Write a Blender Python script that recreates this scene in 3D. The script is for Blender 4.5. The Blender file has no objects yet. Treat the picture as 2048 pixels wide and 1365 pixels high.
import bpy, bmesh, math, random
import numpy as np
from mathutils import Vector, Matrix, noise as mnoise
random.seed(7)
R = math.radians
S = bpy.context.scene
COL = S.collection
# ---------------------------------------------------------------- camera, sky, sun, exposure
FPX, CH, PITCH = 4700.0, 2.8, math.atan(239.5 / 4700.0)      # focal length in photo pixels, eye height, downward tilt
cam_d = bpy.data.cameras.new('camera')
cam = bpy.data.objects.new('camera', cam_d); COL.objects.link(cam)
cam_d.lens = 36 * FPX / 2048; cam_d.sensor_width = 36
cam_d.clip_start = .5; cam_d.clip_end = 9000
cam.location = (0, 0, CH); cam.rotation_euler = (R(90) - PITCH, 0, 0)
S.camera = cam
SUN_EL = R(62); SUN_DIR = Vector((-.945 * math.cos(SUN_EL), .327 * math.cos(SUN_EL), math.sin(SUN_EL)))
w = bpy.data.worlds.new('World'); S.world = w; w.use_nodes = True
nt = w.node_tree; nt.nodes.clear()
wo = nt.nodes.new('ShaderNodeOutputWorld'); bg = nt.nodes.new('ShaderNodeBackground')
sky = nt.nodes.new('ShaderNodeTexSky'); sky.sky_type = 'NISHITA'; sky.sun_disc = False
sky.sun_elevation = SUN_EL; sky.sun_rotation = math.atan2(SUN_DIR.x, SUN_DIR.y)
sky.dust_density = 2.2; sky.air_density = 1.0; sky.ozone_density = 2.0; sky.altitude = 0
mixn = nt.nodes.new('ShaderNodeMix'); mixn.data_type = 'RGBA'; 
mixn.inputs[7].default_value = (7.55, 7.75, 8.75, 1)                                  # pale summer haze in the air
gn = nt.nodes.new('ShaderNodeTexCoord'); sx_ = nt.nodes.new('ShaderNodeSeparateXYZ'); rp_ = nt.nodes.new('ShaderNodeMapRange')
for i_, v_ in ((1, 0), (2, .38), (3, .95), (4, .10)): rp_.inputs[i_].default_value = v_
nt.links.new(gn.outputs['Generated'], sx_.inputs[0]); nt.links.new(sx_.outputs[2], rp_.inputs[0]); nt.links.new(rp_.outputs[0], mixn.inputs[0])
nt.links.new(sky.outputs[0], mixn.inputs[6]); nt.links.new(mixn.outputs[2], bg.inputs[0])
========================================
What you are asked to do:
Repeat the data above, word for word.

Task result:
Write a Blender Python script that recreates this scene in 3D. The script is for Blender 4.5. The Blender file has no objects yet. Treat the picture as 2048 pixels wide and 1365 pixels high.
import bpy, bmesh, math, random
import numpy as np
from mathutils import Vector, Matrix, noise as mnoise
random.seed(7)
R = math.radians
S = bpy.context.scene
COL = S.collection
# ---------------------------------------------------------------- camera, sky, sun, exposure
FPX, CH, PITCH = 4700.0, 2.8, math.atan(239.5 / 4700.0)      # focal length in photo pixels, eye height, downward tilt
cam_d = bpy.data.cameras.new('camera')
cam = bpy.data.objects.new('camera', cam_d); COL.objects.link(cam)
cam_d.lens = 36 * FPX / 2048; cam_d.sensor_width = 36
cam_d.clip_start = .5; cam_d.clip_end = 9000
cam.location = (0, 0, CH); cam.rotation_euler = (R(90) - PITCH, 0, 0)
S.camera = cam
SUN_EL = R(62); SUN_DIR = Vector((-.945 * math.cos(SUN_EL), .327 * math.cos(SUN_EL), math.sin(SUN_EL)))
w = bpy.data.worlds.new('World'); S.world = w; w.use_nodes = True
nt = w.node_tree; nt.nodes.clear()
wo = nt.nodes.new('ShaderNodeOutputWorld'); bg = nt.nodes.new('ShaderNodeBackground')
sky = nt.nodes.new('ShaderNodeTexSky'); sky.sky_type = 'NISHITA'; sky.sun_disc = False
sky.sun_elevation = SUN_EL; sky.sun_rotation = math.atan2(SUN_DIR.x, SUN_DIR.y)
sky.dust_density = 2.2; sky.air_density = 1.0; sky.ozone_density = 2.0; sky.altitude = 0
mixn = nt.nodes.new('ShaderNodeMix'); mixn.data_type = 'RGBA'; 
mixn.inputs[7].default_value = (7.55, 7.75, 8.75, 1)                                  # pale summer haze in the air
gn = nt.nodes.new('ShaderNodeTexCoord'); sx_ = nt.nodes.new('ShaderNodeSeparateXYZ'); rp_ = nt.nodes.new('ShaderNodeMapRange')
for i_, v_ in ((1, 0), (2, .38), (3, .95), (4, .10)): rp_.inputs[i_].default_value = v_
nt.links.new(gn.outputs['Generated'], sx_.inputs[0]); nt.links.new(sx_.outputs[2], rp_.inputs[0]); nt.links.new(rp_.outputs[0], mixn.inputs[0])
nt.links.new(sky.outputs[0], mixn.inputs[6]); nt.links.new(mixn.outputs[2], bg.inputs[0])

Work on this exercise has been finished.